Seven titles were added to the William Blackstone Collection. The most notable is an apparently unrecorded variant of Eller 180, Commentaire sur le code criminel d’Angleterre (2 vols., 1776), still in its original paper wrappers. Two somewhat ephemeral items testify to Blackstone’s role in debates through the years. Our Legal Heritage (2001), by Judge Roy Moore, the Chief Justice of Alabama who lost his judgeship for refusing to remove the Ten Commandments from his courtroom, contains a lengthy excerpt from Blackstone with commentary by Judge Moore. An 8-page pamphlet by the English mystic John Ward is titled This penny book proves clearly that the bishops and clergy are religious imposters, who falsely pretend to an extraordinary commissio[n] from Heaven, and terrify and abuse the Peop[le] with false denunciations of judgment, and as suc[h] by the present laws of England, according [to] Blackstone’s Commentaries, vol. IV, p. 62, a[re] liable to fine. imprisonment, and infamo[us] corporeal punishment. This pamphlet also contains a true song, of 18 verses, against priestcraft and oppression to be sung to the tune of the Vicar and Moses (Birmingham, 1832).

Another 18 volumes of Italian statutes and related treatises were acquired, including statutes of Vicenza (1675), Trento (1640), and Milan (1800), as well as ordinances for the notaries’ guild of Cremona (1597), the Bergamo marketplace (1701), the legal profession in Bergamo (1795), and the pawnbrokers of Vicenza (1676). The 1718 edition of the agricultural statutes of Rome, Gli statuti dell’ agricoltura, includes illustrations of the life cycle of locusts.
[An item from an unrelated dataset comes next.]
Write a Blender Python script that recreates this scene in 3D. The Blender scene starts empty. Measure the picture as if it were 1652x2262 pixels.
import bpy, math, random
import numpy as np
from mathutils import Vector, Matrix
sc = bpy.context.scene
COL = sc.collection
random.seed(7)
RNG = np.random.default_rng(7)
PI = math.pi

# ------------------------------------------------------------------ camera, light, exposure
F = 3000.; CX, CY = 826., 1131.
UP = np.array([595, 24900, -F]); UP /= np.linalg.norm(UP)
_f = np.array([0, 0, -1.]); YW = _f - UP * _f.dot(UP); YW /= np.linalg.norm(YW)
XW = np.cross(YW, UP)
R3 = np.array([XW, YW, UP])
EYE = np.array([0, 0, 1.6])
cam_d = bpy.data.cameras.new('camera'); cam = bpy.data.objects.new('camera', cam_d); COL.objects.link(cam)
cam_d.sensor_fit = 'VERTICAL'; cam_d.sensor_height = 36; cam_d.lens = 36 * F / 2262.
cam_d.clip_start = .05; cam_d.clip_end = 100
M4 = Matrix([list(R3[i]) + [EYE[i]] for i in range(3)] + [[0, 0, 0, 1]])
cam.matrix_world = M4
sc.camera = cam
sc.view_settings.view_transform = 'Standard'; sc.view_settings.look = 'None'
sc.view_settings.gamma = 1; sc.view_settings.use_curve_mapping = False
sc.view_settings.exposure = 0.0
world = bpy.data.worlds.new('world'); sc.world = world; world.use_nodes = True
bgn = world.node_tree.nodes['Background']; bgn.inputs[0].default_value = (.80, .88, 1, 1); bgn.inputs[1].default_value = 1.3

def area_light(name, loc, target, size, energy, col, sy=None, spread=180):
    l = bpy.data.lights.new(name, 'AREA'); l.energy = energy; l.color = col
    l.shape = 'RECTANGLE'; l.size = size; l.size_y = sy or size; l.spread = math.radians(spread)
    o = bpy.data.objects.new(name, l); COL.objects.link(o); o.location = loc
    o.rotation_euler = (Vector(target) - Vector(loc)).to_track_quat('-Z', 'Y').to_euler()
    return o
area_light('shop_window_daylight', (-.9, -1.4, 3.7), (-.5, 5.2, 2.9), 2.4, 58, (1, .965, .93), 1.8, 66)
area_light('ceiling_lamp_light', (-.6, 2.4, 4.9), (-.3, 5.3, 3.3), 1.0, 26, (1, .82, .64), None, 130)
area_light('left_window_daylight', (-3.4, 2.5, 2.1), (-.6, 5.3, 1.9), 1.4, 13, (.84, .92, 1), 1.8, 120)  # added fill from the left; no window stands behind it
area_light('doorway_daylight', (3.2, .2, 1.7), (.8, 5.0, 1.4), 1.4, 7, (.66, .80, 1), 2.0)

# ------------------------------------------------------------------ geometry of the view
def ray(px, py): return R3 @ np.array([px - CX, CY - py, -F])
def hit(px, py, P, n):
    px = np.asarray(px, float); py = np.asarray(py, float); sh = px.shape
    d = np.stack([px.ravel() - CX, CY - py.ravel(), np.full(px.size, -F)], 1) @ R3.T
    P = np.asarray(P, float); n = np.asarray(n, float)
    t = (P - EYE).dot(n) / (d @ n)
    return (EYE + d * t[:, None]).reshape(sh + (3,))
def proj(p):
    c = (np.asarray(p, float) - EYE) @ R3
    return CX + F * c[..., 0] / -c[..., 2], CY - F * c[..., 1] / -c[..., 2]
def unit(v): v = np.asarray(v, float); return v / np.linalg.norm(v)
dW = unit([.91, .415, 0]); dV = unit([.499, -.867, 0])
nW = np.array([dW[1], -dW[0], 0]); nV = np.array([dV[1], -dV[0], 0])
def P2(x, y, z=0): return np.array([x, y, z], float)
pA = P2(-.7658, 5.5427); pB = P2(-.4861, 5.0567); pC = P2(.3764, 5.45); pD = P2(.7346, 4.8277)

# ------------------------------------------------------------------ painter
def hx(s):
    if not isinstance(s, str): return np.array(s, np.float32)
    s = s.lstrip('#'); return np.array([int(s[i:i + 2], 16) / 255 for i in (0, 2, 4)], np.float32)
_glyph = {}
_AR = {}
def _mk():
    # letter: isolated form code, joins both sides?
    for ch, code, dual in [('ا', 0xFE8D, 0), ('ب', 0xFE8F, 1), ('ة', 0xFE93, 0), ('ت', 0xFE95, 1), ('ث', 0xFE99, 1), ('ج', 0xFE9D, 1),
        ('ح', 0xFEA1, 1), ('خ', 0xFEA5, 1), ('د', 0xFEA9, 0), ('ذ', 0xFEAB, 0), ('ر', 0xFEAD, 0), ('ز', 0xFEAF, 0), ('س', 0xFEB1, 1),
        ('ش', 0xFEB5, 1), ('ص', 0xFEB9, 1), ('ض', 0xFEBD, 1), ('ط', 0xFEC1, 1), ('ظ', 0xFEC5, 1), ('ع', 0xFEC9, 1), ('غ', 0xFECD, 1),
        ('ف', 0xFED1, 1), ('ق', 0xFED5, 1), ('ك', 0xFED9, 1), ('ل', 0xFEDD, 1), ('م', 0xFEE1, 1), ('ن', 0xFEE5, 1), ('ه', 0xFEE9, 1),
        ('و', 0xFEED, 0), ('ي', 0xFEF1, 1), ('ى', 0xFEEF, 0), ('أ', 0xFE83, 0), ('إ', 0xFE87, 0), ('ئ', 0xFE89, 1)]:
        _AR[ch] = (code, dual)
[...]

In all, thirty of the titles acquired in Spring 2008 sported illustrations. San Antonio tax attorney Farley P. Katz donated two long-sought French codes filled with colorful and humorous images by the illustrator Joseph Hémard: the deluxe edition of Code général des impôts directs et taxes assimilées (1944; see image at right), and Code civil: Livre premier, Des personnes (1925). Katz recently published a study of Hemard’s tax code that reproduces several of the illustrations: “The Art of Taxation: Joseph Hémard’s Illustrated Tax Code,” 60 Tax Lawyer 163 (2006). We acquired two more illustrated French codes perhaps inspired by Hémard: the Code Napoléon rendered into verse with 60 risqué woodcuts by Pierre Noël (1932-33), and the Code Pénal (1950) with illustrations by Jean Dratz (1950). The Coutumes generales d’Artois (1756) has eight large woodcuts depicting the judicial process. Joost de Damhoudere’s Practycke in criminele saecken (1642) has dozens of woodcuts depicting crimes and criminal procedure.

I highlighted gifts from Mrs. Beverly M. Manne and Mr. Harold I. Boucher in previous posts, and I am happy to repeat my thanks again.